I did spend my remaining time in the Pentagon. Nothing really changed. I turned 21, which helped me get out and enjoy the DC metro area more. I made friends with a similarly introverted loner, also afflicted with little tolerance for idiots, and he took pity on me and often invited me to spend the weekends with him and his folks out in Virginia Beach. I also got into fitness and spent most of my time running along the Potomac and pretending I wasn’t single and bored.

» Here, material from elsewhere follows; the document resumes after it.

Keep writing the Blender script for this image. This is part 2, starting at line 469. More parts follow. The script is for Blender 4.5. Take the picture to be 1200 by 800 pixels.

Near the end of my four years, I received my second “end of tour” transfer notice. The military assumes you’re staying in and so they go ahead and assign your next tour even before they know whether or not you are. This time, the letter said, “Cheyenne Mountain, Colorado.” The advanced computer systems a few of us had been trained on in the Pentagon were now being installed in the highly-secure underground Cheyenne Mountain facility and since many of us in the DoD already had the requisite clearances, we were naturally good fits to move to Cheyenne, and a couple of my friends had.
But, the thought of moving from the basement and locked doors of the Pentagon, to a half-mile underground facility in Colorado, a place that was also a #1 target in a nuclear engagement, was enough to send me running for the hills, or the foothills of Atlanta as it would turn out.
I have always regretted my decision of not going to Zama and I often wonder how my life would have changed had I gone. Certainly, I wouldn’t have ended up working with the well-paid civilians I worked with at the DoD, many who had the exact same training as me and were making six figures, something that would weigh very heavily on my choice to leave the military.
But from the outside, I can also see how the Pentagon was, in itself, a special place. It is a microcosm of military irony, where the kinds of things that happen there simply don’t happen anywhere else in the military, and where the expectations for how the “Chain of Command” works everywhere else, is turned on its head. In the Pentagon, you can find Generals filling coffee pots with water in the hallway; at any other base a Captain is revered as the Second Coming. At the Pentagon, an E-3 Airmen with authority issues, who would be a lowly nobody anywhere else, is treated like a real person and respected for his work ethic if he knows his stuff.
Looking back, it was possibly the best years of my life, or at least the most memorable and formative. All in all, it was good for me. Maybe not as good as Italy would have been if the pictures of my father with his arms around two girls leaning on his baby-blue Porsche are any indication, but still not bad.